Окончательно снятый со своего поста Сухомлинов дал показания Особой комиссии, открывшие неприглядную картину неготовности России к продолжительной войне. Министр оказался в Петропавловской крепости (откуда его без лишнего шума царь освободил — по просьбе царицы — в 1916 году[314]). Зинаида Гиппиус видела корень всех бед в "темных массах народа, который не понимает, куда его гонят, который способен лишь выполнять приказы свыше, подчиняясь слепой инерции"[315]. Генерал Нокс беседует с русским солдатом: "Мы отступим до Урала, и армия преследователей сократится до одного немца и одного австрийца. Австрийца, как заведено, возьмем в плен, а немца убьем"[316].
Выступая на заседании Совета министров, генерал Поливанов сказал в начале августа, что верит "в необозримые пространства, непролазную грязь и милость Святого Николая Чудотворца, покровителя Святой Руси"[317].
Страшным для страны обстоятельством становится то, что крестьянин, мужик впервые начинает изменять вековой привычке бестрепетно сражаться за царя и отечество. Вывод американского историка: "Впервые в русской истории ее солдаты-крестьяне лишились желания сражаться за царя и страну, которые не давали им ничего взамен. Жизнь на фронте больше не приносила славы, она означала лишь смерть"[318].

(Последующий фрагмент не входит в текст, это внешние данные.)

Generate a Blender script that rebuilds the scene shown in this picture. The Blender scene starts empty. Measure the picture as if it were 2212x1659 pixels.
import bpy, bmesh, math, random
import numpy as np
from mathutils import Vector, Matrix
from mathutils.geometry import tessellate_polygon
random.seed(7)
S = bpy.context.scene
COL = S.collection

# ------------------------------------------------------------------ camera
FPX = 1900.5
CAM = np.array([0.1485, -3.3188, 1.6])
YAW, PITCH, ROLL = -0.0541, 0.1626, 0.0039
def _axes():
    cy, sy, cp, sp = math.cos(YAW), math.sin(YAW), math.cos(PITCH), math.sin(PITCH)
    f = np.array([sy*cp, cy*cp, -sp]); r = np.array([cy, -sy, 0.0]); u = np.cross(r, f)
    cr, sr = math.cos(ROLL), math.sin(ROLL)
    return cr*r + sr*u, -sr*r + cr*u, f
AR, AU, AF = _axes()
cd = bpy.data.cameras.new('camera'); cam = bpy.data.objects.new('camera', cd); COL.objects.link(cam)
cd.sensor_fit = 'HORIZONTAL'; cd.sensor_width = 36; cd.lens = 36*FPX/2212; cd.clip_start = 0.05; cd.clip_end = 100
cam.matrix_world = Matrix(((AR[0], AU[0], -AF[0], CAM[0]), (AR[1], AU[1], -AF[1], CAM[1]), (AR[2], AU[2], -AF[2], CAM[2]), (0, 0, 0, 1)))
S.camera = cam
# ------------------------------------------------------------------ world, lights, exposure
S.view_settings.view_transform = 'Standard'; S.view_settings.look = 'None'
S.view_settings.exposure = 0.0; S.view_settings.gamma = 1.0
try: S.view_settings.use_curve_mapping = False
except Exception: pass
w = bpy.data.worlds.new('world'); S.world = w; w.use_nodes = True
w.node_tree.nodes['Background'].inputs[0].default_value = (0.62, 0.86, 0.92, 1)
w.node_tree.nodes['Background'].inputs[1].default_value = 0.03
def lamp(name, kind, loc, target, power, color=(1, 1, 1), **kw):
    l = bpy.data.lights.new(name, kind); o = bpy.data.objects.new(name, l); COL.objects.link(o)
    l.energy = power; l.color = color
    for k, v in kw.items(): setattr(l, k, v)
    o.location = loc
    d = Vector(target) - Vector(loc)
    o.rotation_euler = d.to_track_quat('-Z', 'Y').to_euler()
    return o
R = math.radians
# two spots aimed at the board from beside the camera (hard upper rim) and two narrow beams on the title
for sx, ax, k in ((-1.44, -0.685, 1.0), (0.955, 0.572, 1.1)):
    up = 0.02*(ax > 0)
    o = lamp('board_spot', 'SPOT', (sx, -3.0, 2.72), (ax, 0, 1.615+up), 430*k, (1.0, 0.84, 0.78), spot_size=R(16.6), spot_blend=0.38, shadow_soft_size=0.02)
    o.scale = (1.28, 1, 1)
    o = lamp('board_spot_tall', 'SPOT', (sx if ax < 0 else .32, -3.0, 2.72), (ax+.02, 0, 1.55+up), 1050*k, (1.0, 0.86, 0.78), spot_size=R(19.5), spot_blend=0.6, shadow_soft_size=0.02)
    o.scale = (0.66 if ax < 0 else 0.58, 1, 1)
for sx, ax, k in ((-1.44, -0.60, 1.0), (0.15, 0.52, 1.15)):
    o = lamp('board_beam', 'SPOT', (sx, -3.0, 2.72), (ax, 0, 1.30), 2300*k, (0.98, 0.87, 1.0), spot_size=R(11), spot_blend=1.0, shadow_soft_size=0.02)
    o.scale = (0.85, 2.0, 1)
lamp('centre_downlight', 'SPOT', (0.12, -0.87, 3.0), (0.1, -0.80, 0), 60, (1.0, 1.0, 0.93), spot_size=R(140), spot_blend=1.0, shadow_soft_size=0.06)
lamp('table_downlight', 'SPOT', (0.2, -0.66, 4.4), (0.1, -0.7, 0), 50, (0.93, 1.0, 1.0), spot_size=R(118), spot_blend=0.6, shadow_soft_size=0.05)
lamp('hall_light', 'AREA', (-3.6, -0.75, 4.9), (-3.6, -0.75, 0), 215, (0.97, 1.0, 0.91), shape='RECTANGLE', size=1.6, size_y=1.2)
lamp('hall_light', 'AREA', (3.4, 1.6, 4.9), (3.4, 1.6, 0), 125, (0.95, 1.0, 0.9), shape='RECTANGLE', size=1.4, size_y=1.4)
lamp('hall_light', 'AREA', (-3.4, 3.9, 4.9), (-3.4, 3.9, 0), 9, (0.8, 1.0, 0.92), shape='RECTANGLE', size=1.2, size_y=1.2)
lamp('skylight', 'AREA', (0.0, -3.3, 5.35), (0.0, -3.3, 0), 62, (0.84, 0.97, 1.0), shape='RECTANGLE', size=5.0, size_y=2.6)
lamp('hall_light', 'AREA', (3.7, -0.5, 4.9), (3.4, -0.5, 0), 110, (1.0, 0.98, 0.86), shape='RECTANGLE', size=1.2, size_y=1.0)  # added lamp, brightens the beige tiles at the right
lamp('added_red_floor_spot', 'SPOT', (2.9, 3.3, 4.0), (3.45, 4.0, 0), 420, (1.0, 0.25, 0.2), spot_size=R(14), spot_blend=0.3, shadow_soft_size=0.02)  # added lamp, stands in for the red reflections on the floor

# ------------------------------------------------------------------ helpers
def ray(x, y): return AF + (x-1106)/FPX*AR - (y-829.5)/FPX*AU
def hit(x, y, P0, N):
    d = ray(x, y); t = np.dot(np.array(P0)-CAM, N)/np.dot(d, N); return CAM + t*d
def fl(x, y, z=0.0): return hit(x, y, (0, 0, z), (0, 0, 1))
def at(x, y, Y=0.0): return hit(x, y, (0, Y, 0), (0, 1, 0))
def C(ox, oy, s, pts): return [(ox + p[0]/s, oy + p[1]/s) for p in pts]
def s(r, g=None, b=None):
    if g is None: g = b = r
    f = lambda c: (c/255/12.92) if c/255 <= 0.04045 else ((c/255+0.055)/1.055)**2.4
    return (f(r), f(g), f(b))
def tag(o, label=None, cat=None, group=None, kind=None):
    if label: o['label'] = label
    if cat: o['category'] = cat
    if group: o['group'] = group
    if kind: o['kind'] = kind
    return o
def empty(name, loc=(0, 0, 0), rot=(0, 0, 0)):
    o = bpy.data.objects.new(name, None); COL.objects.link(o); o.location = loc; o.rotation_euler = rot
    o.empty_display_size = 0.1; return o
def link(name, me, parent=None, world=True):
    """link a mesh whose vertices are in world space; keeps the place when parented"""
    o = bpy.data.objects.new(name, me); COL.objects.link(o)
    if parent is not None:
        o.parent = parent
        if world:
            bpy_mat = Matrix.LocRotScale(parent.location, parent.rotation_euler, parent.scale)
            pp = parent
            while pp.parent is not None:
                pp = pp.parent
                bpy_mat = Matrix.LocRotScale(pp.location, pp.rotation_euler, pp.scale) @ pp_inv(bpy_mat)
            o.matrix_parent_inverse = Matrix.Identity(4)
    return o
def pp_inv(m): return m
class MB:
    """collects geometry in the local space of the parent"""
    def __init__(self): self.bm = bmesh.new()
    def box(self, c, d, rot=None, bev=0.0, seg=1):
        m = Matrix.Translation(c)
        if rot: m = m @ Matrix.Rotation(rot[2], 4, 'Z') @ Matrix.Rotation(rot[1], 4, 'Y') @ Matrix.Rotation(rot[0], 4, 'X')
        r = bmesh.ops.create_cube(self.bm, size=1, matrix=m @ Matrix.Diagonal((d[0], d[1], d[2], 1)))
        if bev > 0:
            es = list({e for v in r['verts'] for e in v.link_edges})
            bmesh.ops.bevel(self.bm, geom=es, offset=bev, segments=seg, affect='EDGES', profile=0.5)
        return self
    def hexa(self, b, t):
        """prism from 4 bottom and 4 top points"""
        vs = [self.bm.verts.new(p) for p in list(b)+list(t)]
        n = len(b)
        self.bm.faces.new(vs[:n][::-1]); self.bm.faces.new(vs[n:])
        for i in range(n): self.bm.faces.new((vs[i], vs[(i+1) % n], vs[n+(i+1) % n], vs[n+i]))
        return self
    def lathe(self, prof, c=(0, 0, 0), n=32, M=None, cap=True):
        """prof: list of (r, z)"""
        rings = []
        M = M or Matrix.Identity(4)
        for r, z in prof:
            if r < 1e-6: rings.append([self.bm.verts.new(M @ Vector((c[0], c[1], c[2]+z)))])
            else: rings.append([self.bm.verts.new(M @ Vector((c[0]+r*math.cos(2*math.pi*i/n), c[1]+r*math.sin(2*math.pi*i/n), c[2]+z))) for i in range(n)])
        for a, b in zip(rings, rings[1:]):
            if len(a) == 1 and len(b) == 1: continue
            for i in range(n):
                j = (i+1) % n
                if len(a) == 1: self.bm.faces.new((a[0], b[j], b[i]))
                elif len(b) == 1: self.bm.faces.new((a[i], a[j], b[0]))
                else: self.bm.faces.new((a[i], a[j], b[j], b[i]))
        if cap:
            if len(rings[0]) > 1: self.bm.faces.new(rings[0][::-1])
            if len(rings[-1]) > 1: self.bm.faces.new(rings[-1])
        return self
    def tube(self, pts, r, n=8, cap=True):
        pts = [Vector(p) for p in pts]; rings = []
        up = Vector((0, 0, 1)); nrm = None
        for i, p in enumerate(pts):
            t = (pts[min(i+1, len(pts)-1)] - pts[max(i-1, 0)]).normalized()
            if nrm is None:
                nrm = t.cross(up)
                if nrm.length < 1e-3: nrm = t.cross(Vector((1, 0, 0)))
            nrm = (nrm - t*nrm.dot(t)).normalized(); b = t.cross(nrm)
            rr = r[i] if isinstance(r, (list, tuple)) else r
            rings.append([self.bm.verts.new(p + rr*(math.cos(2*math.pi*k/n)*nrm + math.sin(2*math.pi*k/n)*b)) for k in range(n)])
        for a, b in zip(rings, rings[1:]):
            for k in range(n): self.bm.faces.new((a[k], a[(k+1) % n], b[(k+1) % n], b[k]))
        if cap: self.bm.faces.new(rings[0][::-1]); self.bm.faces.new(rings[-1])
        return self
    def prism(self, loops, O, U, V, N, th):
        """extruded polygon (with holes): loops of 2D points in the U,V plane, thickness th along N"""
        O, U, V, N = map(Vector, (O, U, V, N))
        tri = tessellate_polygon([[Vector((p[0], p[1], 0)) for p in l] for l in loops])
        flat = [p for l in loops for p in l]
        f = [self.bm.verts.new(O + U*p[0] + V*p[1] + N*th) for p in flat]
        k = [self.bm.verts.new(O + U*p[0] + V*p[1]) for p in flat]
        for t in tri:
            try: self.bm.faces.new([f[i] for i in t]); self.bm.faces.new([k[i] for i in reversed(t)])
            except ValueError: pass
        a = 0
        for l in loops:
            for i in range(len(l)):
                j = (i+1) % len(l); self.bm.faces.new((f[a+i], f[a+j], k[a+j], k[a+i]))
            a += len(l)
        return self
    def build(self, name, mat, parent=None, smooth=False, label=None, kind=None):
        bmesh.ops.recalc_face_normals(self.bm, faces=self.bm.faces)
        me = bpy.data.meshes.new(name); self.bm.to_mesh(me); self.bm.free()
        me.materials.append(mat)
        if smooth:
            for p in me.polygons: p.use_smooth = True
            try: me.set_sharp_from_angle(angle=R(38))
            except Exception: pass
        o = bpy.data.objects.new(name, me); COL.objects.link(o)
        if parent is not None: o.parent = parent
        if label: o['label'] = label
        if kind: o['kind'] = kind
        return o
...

Обеспокоенный Янушкевич пишет из ставки царю: необходимо пообещать каждому солдату-крестьянину надел земли за верную службу.
"Я прошу простить мою назойливость, но, как утопающий хватается за соломинку, я пытаюсь найти любые способы выхода из сложившегося положения"[319].
Несчастья России удручали. Пришедшему к власти Ллойд Джорджу восточная союзница виделась такой: "Все еще громадная Россия барахталась на земле, но таила колоссальные возможности подняться вновь, чтобы померяться с врагами остатками своей огромной силы. Однако никто не знал, сможет и захочет ли она подняться. Она скорее была предметом гаданий, чем упований. Подавляющее превосходство по части людского материала, которое внушило союзникам такое ложное чувство уверенности и вовлекло их в 1915 г. в авантюры, в которых человеческие жизни с беспечной расточительностью бросались в огонь боев, точно имелся какой-то неиссякаемый запас людей, — это превосходство теперь почти исчезло".
А в Петрограде военный министр Поливанов заметил: "Дела шли плохо в Германии и Польше; но произойдет национальное несчастье, когда события приблизятся к Твери и Туле"[320].
Миллион беженцев распылился по огромной России, служа предвестником грядущих несчастий. Уходящих со своих мест призвали к тактике выжженной земли. Горели зрелые хлеба, разорение пришло на самые плодородные земли государства. Само оно подошло к краю гибели.